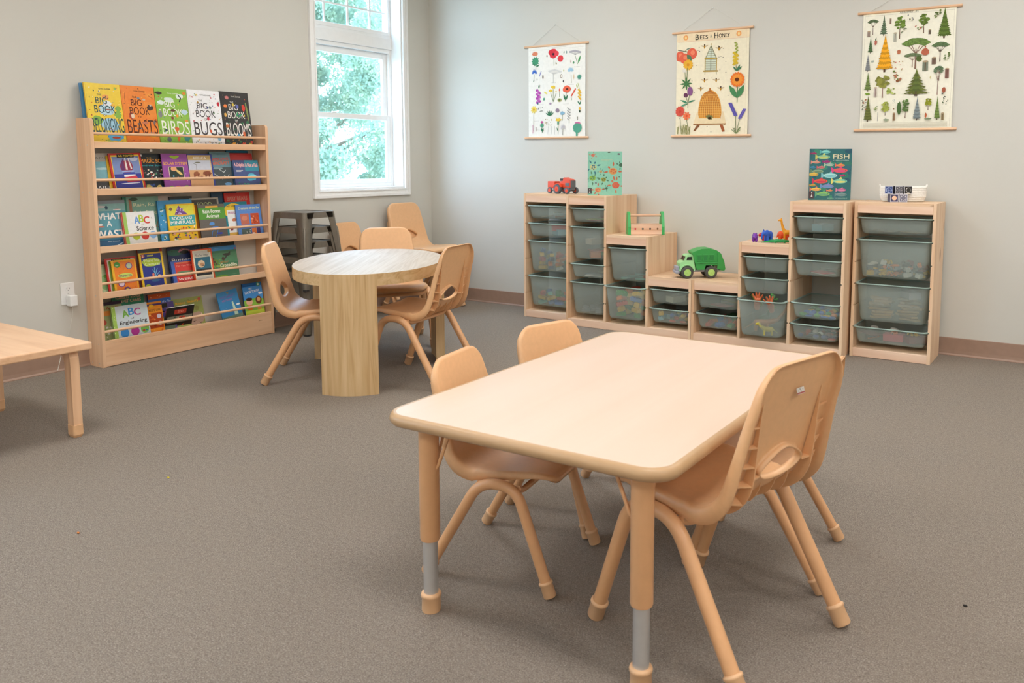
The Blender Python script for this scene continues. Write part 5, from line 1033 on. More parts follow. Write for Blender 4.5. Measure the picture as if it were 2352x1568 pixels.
# ------------------------------------------------------------------ bins
BINS={}
def bin_(x0,x1,zr,h,yf,dep,label,tip=0):
    W=x1-x0; xc=(x0+x1)/2; yc=yf+dep/2; t=empty('storage_bin',(xc,yc,zr-h),0,label,'bin','translucent grey green bins in the pine frames')
    hb=h-.004
    def ring(w,d,r,z): return [(x,y,z) for x,y in rrect(w,d,r,5)]
    k=.018+.12*min(h,.24)
    out=[ring(W-.030-2*k+.02,dep-.030-2*k+.02,.028,.006),ring(W-.020-2*k+.02,dep-.020-2*k+.02,.032,0.0)]
    k=(.010+.10*h)/1.4; B0,B1=W-.024-k*1.4,dep-.024-k*1.4
    outer=[ring(B0-.05,B1-.05,.02,.0),ring(B0-.016,B1-.016,.03,.004),ring(B0,B1,.034,.020),ring(W-.024,dep-.024,.036,hb-.012),ring(W-.022,dep-.022,.036,hb)]
    th=.0026
    inner=[ring(W-.022-2*th,dep-.022-2*th,.034,hb),ring(W-.024-2*th,dep-.024-2*th,.034,hb-.012),ring(B0-2*th,B1-2*th,.032,.021),ring(B0-.016-2*th,B1-.016-2*th,.028,.007),ring(B0-.05-2*th,B1-.05-2*th,.018,.0035)]
    m=MB(); m.loft(outer+inner); m.build('bin_body',M_bin,t,weld=True)
    m=MB(); ro=rrect(W,dep,.04,5); ri=rrect(W-.024,dep-.024,.034,5)
    m.loft([[(x,y,h-.0045) for x,y in ri],[(x,y,h-.0055) for x,y in ro],[(x,y,h-.0015) for x,y in ro],[(x*.994,y*.994,h+.0012) for x,y in ro],[(x,y,h+.0012) for x,y in ri],[(x,y,h-.0045) for x,y in ri]],cap0=False,cap1=False)
    m.build('rim',M_rim,t,weld=True)
    return (xc,yc,zr-h,W-.024-k*1.4-.03,dep-.024-k*1.4-.03,h)
S_,M_,L_=.096,.223,.36
def cb(a,b): return a+.0172-.004,b+.004
c=cb(1.191,1.6050); yD=-.343
BN={}
def reg(k,c,zr,h,yf,dep,lab): BN[k]=bin_(c[0],c[1],zr,h,yf,dep,lab)
SH={S_:'shallow',M_:'deep'}
for k,z,h,w in (('D1',0,S_,'top'),('D2',1,S_,'second'),('D3',2,M_,'third'),('D4',4,M_,'lowest')):
    reg(k,c,RZ[z],h,yD,.29,f'{SH[h]} wide translucent bin, {w} in the far left pine frame')
c=cb(1.6262,1.9265)
for k,z,h,w in (('A1',0,S_,'top'),('A2',1,M_,'second'),('A3',3,S_,'third'),('A4',4,M_,'lowest')):
    reg(k,c,RZ[z],h,YFS+.002,.41,f'{SH[h]} translucent bin, {w} in the tall column of the left stepped frame')
c=cb(1.9265,2.2425)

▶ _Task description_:
Reproduce each line exactly as it appears, omitting the pictures.

▶ _Exercise output_:
The Blender Python script for this scene continues. Write part 5, from line 1033 on. More parts follow. Write for Blender 4.5. Measure the picture as if it were 2352x1568 pixels.
# ------------------------------------------------------------------ bins
BINS={}
def bin_(x0,x1,zr,h,yf,dep,label,tip=0):
    W=x1-x0; xc=(x0+x1)/2; yc=yf+dep/2; t=empty('storage_bin',(xc,yc,zr-h),0,label,'bin','translucent grey green bins in the pine frames')
    hb=h-.004
    def ring(w,d,r,z): return [(x,y,z) for x,y in rrect(w,d,r,5)]
    k=.018+.12*min(h,.24)
    out=[ring(W-.030-2*k+.02,dep-.030-2*k+.02,.028,.006),ring(W-.020-2*k+.02,dep-.020-2*k+.02,.032,0.0)]
    k=(.010+.10*h)/1.4; B0,B1=W-.024-k*1.4,dep-.024-k*1.4
    outer=[ring(B0-.05,B1-.05,.02,.0),ring(B0-.016,B1-.016,.03,.004),ring(B0,B1,.034,.020),ring(W-.024,dep-.024,.036,hb-.012),ring(W-.022,dep-.022,.036,hb)]
    th=.0026
    inner=[ring(W-.022-2*th,dep-.022-2*th,.034,hb),ring(W-.024-2*th,dep-.024-2*th,.034,hb-.012),ring(B0-2*th,B1-2*th,.032,.021),ring(B0-.016-2*th,B1-.016-2*th,.028,.007),ring(B0-.05-2*th,B1-.05-2*th,.018,.0035)]
    m=MB(); m.loft(outer+inner); m.build('bin_body',M_bin,t,weld=True)
    m=MB(); ro=rrect(W,dep,.04,5); ri=rrect(W-.024,dep-.024,.034,5)
    m.loft([[(x,y,h-.0045) for x,y in ri],[(x,y,h-.0055) for x,y in ro],[(x,y,h-.0015) for x,y in ro],[(x*.994,y*.994,h+.0012) for x,y in ro],[(x,y,h+.0012) for x,y in ri],[(x,y,h-.0045) for x,y in ri]],cap0=False,cap1=False)
    m.build('rim',M_rim,t,weld=True)
    return (xc,yc,zr-h,W-.024-k*1.4-.03,dep-.024-k*1.4-.03,h)
S_,M_,L_=.096,.223,.36
def cb(a,b): return a+.0172-.004,b+.004
c=cb(1.191,1.6050); yD=-.343
BN={}
def reg(k,c,zr,h,yf,dep,lab): BN[k]=bin_(c[0],c[1],zr,h,yf,dep,lab)
SH={S_:'shallow',M_:'deep'}
for k,z,h,w in (('D1',0,S_,'top'),('D2',1,S_,'second'),('D3',2,M_,'third'),('D4',4,M_,'lowest')):
    reg(k,c,RZ[z],h,yD,.29,f'{SH[h]} wide translucent bin, {w} in the far left pine frame')
c=cb(1.6262,1.9265)
for k,z,h,w in (('A1',0,S_,'top'),('A2',1,M_,'second'),('A3',3,S_,'third'),('A4',4,M_,'lowest')):
    reg(k,c,RZ[z],h,YFS+.002,.41,f'{SH[h]} translucent bin, {w} in the tall column of the left stepped frame')
c=cb(1.9265,2.2425)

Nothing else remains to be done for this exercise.